Représentante pour la société Artmedia d’Isabelle Adjani, Sophie Marceau ou Patrick Bruel, l’agent Elizabeth Tanner juge légitime que l’on s’interroge sur le revenu des acteurs mais doute de la méthode :
« C’est une réflexion qui n’est fondée que sur des cas minoritaires, stigmatisés par la tribune de Vincent Maraval. Le cinéma français a connu une période d’euphorie au début des années 2010, pendant laquelle certains talents étaient très demandés, et en profitaient à raison. Mais cette période est terminée, et la réforme survient au pire moment, où l’on a des difficultés à monter les films ».
« Le plus choquant, c’est que les limitations de salaire s’appliquent aussi aux acteurs qui ont les casquettes de producteur ou scénariste sur leur film« , ajoute l’agent Marie Laure Munich, à la tête de la société Marche à suivre, « il y a là un amalgame un peu dangereux, qui consiste à dire que l’on peut faire trois métiers pour le prix d’un. Danny Boon mérite autant son salaire de scénariste que d’acteur dans ses films. Ce ne sont pas des emplois fictifs ! ».
Pour pallier à la perte de revenu de leurs clients acteurs, les agents devront donc chercher de nouvelles solutions de financement. « Les stars qui réclament des salaires très élevés pourront continuer à le faire, mais cet argent devra venir du privé ou d’un intéressement plus important aux revenus du film« , explique Marc Missonnier, « le CNC affirme surtout par ce geste que les salaires élevés ne seront plus assurés par de l’argent public, qu’il n’y aura plus de doute quant à l’origine du revenu des stars. C’est une manière d’assainir le système ».
De là à voir dans cette réforme un simple geste de communication, il n’y a qu’un pas que l’agent Elisabeth Tanner n’hésite pas à franchir:
« On sent bien la stratégie politique derrière tout ça, l’idée de reprendre la main après la polémique Maraval« , nous dit-elle, « il fallait un geste symbolique. Mais, franchement, est-ce que ça va changer la face du monde ?« .

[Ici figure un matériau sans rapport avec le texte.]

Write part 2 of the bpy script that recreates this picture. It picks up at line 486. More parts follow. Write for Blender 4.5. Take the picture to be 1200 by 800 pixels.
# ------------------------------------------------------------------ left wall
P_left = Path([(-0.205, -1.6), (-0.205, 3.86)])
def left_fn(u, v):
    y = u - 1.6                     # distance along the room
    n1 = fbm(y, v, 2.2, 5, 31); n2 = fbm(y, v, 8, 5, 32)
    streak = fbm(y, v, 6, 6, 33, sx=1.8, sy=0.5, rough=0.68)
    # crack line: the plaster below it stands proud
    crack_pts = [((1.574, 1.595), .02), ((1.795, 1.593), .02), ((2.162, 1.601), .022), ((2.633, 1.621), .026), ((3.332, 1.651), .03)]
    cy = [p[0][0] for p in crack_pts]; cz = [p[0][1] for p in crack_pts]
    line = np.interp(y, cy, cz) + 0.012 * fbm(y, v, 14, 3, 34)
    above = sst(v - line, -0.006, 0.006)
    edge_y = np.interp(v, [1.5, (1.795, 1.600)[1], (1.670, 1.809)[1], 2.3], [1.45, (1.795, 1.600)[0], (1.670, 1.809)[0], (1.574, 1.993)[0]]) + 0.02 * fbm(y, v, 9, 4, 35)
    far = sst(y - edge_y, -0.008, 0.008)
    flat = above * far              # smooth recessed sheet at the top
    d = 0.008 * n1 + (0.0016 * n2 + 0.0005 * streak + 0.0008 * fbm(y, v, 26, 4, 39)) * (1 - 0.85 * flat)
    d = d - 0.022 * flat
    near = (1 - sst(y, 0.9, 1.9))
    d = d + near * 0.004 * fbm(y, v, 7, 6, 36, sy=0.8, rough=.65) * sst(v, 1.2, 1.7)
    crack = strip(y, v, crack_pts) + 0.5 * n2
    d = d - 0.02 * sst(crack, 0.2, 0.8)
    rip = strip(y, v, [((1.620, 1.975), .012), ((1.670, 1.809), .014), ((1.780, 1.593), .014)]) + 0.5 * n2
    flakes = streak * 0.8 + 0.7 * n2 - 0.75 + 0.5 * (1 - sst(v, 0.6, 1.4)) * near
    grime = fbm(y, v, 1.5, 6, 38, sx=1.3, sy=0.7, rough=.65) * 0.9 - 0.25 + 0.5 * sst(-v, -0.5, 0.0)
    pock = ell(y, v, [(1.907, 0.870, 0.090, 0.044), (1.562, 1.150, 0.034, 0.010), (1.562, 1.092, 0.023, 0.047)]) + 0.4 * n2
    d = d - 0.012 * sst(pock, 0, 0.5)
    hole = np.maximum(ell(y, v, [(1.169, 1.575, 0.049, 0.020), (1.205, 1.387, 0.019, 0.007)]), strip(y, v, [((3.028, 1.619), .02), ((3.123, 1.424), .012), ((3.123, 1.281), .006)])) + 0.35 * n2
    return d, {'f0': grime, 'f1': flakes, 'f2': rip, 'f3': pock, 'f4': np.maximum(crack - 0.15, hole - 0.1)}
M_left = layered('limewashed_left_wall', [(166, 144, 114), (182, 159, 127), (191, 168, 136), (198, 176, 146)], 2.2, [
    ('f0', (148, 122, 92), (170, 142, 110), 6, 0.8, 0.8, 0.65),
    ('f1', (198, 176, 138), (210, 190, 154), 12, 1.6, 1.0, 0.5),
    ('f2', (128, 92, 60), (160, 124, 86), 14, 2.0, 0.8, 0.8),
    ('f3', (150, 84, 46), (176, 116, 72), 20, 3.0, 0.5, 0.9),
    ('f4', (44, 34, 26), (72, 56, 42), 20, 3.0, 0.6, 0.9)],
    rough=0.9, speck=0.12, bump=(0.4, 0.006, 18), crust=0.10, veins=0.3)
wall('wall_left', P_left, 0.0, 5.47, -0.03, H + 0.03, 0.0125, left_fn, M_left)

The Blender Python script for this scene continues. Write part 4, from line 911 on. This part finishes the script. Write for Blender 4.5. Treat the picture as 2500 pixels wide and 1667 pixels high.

Un bref coup d’œil à la liste des acteurs les mieux payés en France en 2013 suffit pourtant à imaginer les premiers effets de la réforme : sur le podium des privilégiés, tous ont fait leur fortune dans des films à plus de 10 millions d’euros de budget, et seront donc concernés par les nouveaux plafonds de salaires établis par le CNC. C’est le cas de Danny Boon, qui toucha 3 millions d’euros pour sa participation au film Le Plan Parfait (17 millions de budget), ou encore de Gérard Depardieu, qui a perçu 2 millions d’euros pour son rôle dans Astérix et Obélix : au service de Sa Majesté (60 millions de budget).
« Bien sûr, la réforme du CNC ne va pas mettre un terme à toutes les dérives, et on ne peut pas nier qu’elle soit en partie un geste de communication, mais elle était nécessaire« , estime Patrick Sobelman, « il fallait envoyer un signal fort, à la fois aux gens du métier et au grand public, pour lutter contre cette idée d’un cinéma français qui se gave avec l’argent des contribuables et reste aveugle aux échecs« .
En attendant de voir les premiers résultats de cette réforme et des autres votées par le CNC (dont un nouvel effort de transparence sur la remontée des recettes, que les professionnels jugent décisif), cet encadrement des salaires aura au moins le mérite d’apaiser les débats autour du cinéma français et de laisser ses membres travailler aux futurs chantiers du secteur, dont un grand débat sur l’exploitation des films en salles. Ils auront à faire.
* Le Club des 13 est un rassemblement de personnalités du cinéma français engagées depuis 2008 dans la défense des films dits du milieu, c’est-à-dire dont le budget est compris entre 4 et 7 millions d’euros.